The goals of renewable energy development are reduction of reliance on fossil and nuclear fuels, reduction of greenhouse gas and other emissions, and establishment of more sustainable sources of energy. Some critics question wind energy's ability to significantly move society towards these goals. They point out that 25-30% annual load factor is typical for wind facilities. The intermittent and non-dispatchable nature of wind turbine power requires that "spinning reserves" are kept burning for supply security. The fluctuation in wind power requires more frequent load ramping of such plants to maintain grid system frequency. This can force operators to run conventional plants below optimal thermal efficiency resulting in greater emissions. A recent European Nuclear Society study estimates that the equivalent of one third of energy saved from wind generation is lost to these inefficiencies. [More]

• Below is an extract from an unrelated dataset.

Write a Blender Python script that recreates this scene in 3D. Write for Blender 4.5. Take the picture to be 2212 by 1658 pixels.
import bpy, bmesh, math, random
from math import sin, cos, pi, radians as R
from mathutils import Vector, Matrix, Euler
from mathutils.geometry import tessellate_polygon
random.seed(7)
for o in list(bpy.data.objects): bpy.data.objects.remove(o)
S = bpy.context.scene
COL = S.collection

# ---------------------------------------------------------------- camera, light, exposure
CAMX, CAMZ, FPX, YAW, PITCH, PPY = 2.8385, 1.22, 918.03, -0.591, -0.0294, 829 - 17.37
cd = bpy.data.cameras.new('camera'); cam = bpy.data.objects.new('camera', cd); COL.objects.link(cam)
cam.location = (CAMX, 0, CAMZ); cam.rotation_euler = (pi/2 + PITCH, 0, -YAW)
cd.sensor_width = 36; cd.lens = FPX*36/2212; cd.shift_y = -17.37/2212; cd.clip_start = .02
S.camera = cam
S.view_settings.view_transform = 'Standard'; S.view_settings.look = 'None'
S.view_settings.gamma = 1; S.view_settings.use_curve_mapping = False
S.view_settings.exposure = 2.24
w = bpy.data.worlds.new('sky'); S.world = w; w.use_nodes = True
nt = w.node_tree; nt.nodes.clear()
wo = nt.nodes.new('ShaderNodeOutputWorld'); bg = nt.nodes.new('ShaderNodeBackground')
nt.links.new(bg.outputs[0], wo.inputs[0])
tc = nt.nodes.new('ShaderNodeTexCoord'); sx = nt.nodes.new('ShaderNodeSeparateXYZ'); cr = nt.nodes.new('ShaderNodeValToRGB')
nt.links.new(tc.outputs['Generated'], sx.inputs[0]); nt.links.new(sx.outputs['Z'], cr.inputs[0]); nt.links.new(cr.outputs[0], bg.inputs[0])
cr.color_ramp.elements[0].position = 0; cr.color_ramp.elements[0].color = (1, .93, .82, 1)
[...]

Skyrocketing wind turbine costs only further skews the economic equation for wind power. The biggest problem is wind energy competes not with oil so much as coal - which is very cheap domestic energy. Meanwhile, our energy Achilles heel is our "addiction to oil" and the windpower can only affect transportation oil use (70%) if we switch to electric "plug in" hybrids. This has not been a very popular idea so far.

The implication for me: energy - all kinds - will be much more expensive than we have been used to for the foreseeable future. Wind energy will for the most part simply be a minor boondoggle benefitting those who own or sell turbines, not power consumers.